The first point to emerge is that Bolivians aren’t nearly as concerned about the U.S. election as people in the U.S. might imagine them to be. “As an American who has lived in Bolivia for over 25 years,” Anna says, “it is always interesting to be asked about what Bolivians think on this or that subject…The U.S. is an extremely narcissistic country. If something is going on in the U.S., they assume that everyone, everywhere must be thinking about it.” This is a message clearly sent by the U.S.-based media. Anna says, “CNN International is now so saturated with election coverage that in order to get international news one has to watch Euronews, Argentinian news, the BBC, or other international coverage in order to find out what is happening in Turkey after the coup, the ongoing mayhem in Aleppo, the hurricane in Haiti, or anything else that everyone else cares about. Trump and Hillary are not on the minds of everyone, especially not the average Bolivian.”

Elahdio offers the perspective of a Bolivian who has lived and studied in the U.S., and knows what it is like to be inundated by the media onslaught of campaign coverage. “Politics and global news have become Kardashianized,” he says, coining a phrase. “Sources of respectable news seem to have become a tabloid on the never-ending Trump/Clinton debacle. Watching American news just confirms my pessimistic assumption that Americans view the world as their playground, they have always been the strutting big kid with the best toys.
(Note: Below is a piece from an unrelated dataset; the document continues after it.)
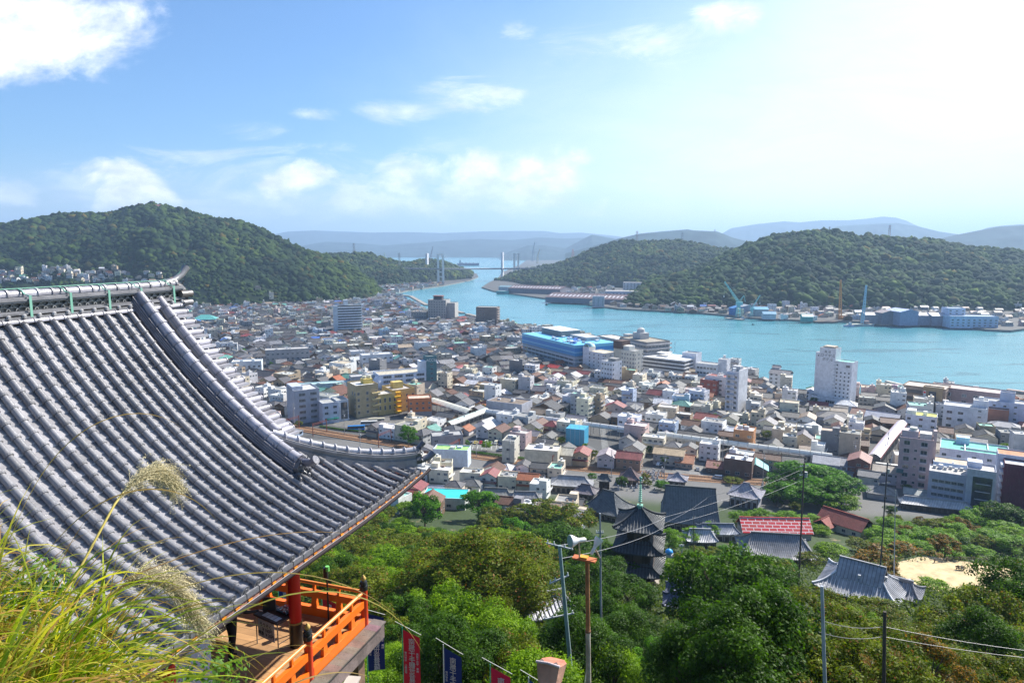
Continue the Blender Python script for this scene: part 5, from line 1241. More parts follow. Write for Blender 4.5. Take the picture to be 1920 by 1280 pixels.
b = MB(); b.path([(e.x - .15, e.y - .15, e.z + .27), (e.x + .0, e.y + .0, e.z + .28), (e.x + .09, e.y + .09, e.z + .34), (e.x + .16, e.y + .16, e.z + .44)], .06, 9, (.1, .1, .12), 0, radii=[.07, .06, .058, .072])
b.path([(e.x + .02, e.y + .02, e.z - .02), (e.x + .14, e.y + .14, e.z - .0), (e.x + .26, e.y + .26, e.z + .05), (e.x + .34, e.y + .34, e.z + .14)], .08, 9, (.15, .15, .18), 0, radii=[.09, .085, .08, .09])
b.build('end_horn', M['itile'], cr, origin=HO)
# the main ridge: base pipes, small capped row, flat courses, wave lattice, copper straps, cap
b = MB(); RB = -13.4; A_ = [2.6 + .305 * i for i in range(36)]; AEND = 13.45; A_ = [v for v in A_ if v < AEND - .1] + [AEND]
lin = lambda x, z_: [(x, v, z_ + .03 * max(0, (v - 12) / 1.5) ** 2) for v in A_]
ridge_body(b, lin(RB, -1.5), .5, [(-.3, .12, 0), (.12, .15, .03), (.22, .255, .05), (.255, .29, .02), (.45, .485, .03), (.485, .52, .05), (.52, .55, .01)], (.21, .205, .215))
ridge_body(b, lin(RB, -1.5), .36, [(.15, .22, 0), (.29, .45, 0)], (.09, .09, .085))
mr = b.build('main_ridge', M['itile'], hall, origin=HO)
b = MB(); round_row(b, lin(RB + .3, -1.44), rad=.062, seg=8, base=(.3, .29, .33)); round_row(b, lin(RB - .3, -1.44), rad=.062, seg=8)
for v in [2.75 + .302 * i for i in range(36)]:
    if v > AEND - .1: break
    for s_ in (-1, 1):
        b.tube((RB, v, -1.29), (RB + s_ * .33, v, -1.31), .035, 7, (.22, .215, .22), 0); b.tube((RB + s_ * .33, v, -1.31), (RB + s_ * .36, v, -1.312), .05, 9, (.35, .34, .34), 0, r2=.03)
        b.box(RB + s_ * .29, v + .15, -1.36, .06, .25, .05, 0, (.2, .195, .2), 0, bottom=True)
b.build('capped_row', M['itile'], mr, origin=HO)
b = MB()
for row in range(2):
    for i in range(58):
        v = 2.8 + .185 * i + .09 * row
        if v > AEND - .15: break
        for s_ in (-1, 1):
            x = RB + s_ * .205
            pts_ = [(x, v + .13 * math.cos(t_), -1.21 + row * .075 + .085 * math.sin(t_)) for t_ in np.linspace(.15, math.pi - .15, 7)]
            b.path(pts_, .014, 4, (.3, .3, .29), 0)
b.build('wave_lattice', M['itile'], mr, origin=HO)
b = MB(); round_row(b, lin(RB, -.93), rad=.1, seg=10, base=(.33, .32, .35), lip=.02); b.build('ridge_cap', M['itile'], mr, origin=HO)
def copper_extra(t, base, tcn, p): return t.mix(t.noise(tcn.outputs['Object'], 6, 4), (0.12, 0.33, 0.25, 1), (0.25, 0.5, 0.38, 1))
M['copper'] = mat('green_copper', c=(1, 1, 1), rough=0.6, var=0, extra=copper_extra)
for v in (8.7, 9.55, 10.4, 11.3, 12.15, 13.1, 7.8, 6.9, 6.0):
    b = MB()
    for s_ in (-1, 1): b.box(RB + s_ * .315, v, -1.33, .012, .05, .42, 0, (1, 1, 1), 0, bottom=True); b.path([(RB + s_ * .31, v, -.92), (RB + s_ * .16, v, -.89), (RB + s_ * .11, v, -.83), (RB, v, -.79)], .02, 4, (1, 1, 1), 0, squash=.5)
    b.build('copper_strap', M['copper'], mr, origin=HO)
b = MB(); b.path([(RB, 2.6, -.79), (RB, 13.1, -.785), (RB, 13.45, -.74), (RB + .0, 13.75, -.52), (RB, 13.82, -.40)], .009, 4, (1, 1, 1), 0); b.build('lightning_wire', M['copper'], mr, origin=HO)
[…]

For the past months all that is on the news is this nightmare of an election sprinkled with the occasional shooting and terrorist attack…We feel cornered, with absolutely no prospect of escape.”

Elahdio compares Bolivian political history with what is happening in the U.S., and finds some discouraging similarities: “These elections show that the proud American democracy seems to resemble more of a lopsided third world oligarchy…Oligarchies exist around the world, but of course not in free and democratic America. These elections might show otherwise, because it seems to be that in order to aspire to become a political leader you either have to be part of a political dynasty or a billionaire magnate. Power is concentrated to a small political and economic elite.”
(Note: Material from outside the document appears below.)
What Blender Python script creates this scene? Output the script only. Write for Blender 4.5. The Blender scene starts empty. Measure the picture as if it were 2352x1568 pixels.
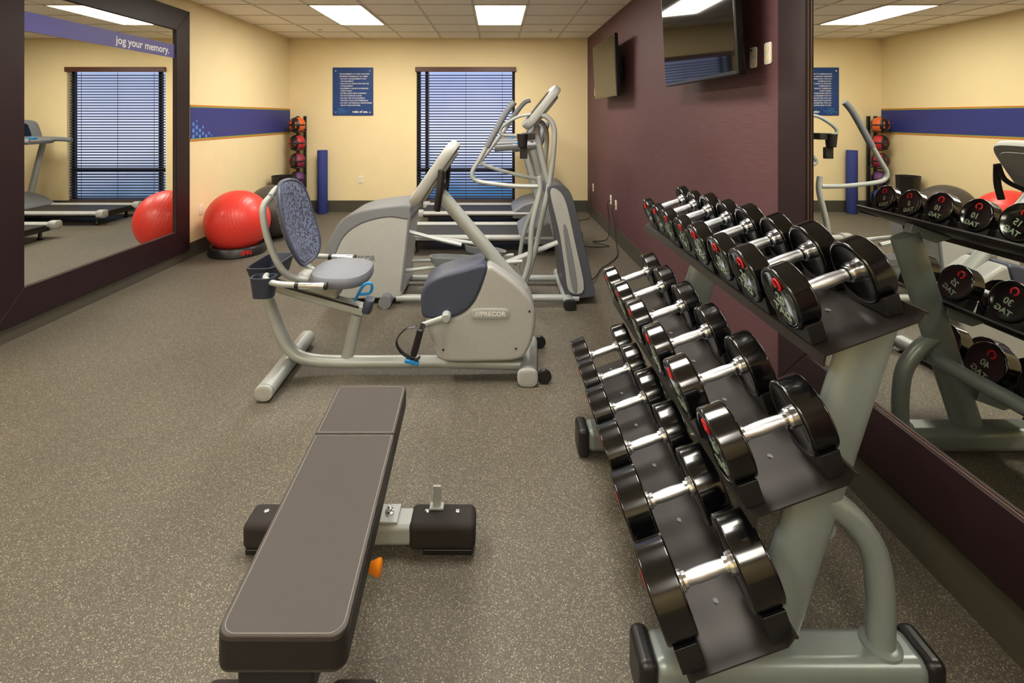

Anna notes that, generally speaking “Bolivians are extremely politically savvy and have incredible insight,” and the average Bolivian understands from past experience that “US politics can have a big impact on their day-to-day lives.” But Bolivians don’t seem to draw close distinctions between U.S. candidates, considering them to be equally awful. (In the U.S. media, in fact, Trump has often been given a free pass while Hillary has been depicted as the deceitful one.) So, “How do Bolivians view this election? They are as entertained by it as the rest of the world.” Anna asked some of the people with whom she works for their opinions about the campaign. “One person I talked to said, ‘We are not used to seeing American politicians act this way. This is the first time that the American candidates are acting like Latinos.’ Another said, in reference to the Republican nominee, ‘This is the first time an American politician is being honest. We always knew they hated us but at least this time there is someone who is admitting it.’” And Elahdio quotes a woman named Carolina, who says derisively, “I think both candidates are too immature, they talk a lot of crap. In Latin America we are used to hearing candidates talk b.s., but not from the States.”

Having themselves experienced politics as a force beyond themselves and out of their control – politics characterized by military coups, oligarchic rule, and populist authoritarianism – Bolivians, like other inhabitants of the Global South, are cynical about political rhetoric and the promises of political candidates. “Most citizens of countries in the developing world have never trusted their government,” says Anna. “They think corruption, nepotism, dictatorship, death squads, collusion, etc. when they think of government. They are amazed at the earnest nature of some Americans, who believe that their government can be trusted.” And while they may be shocked and surprised by the extent of the vulgarity expressed in the current campaign, Bolivians are not shocked and surprised in the same way that some more credulous Americans might be. Says Anna: “Bolivians know that the emperor has no clothes, that the person in first class is not better than the guys in coach, that we Bolivians might actually be more savvy than the American electorate.”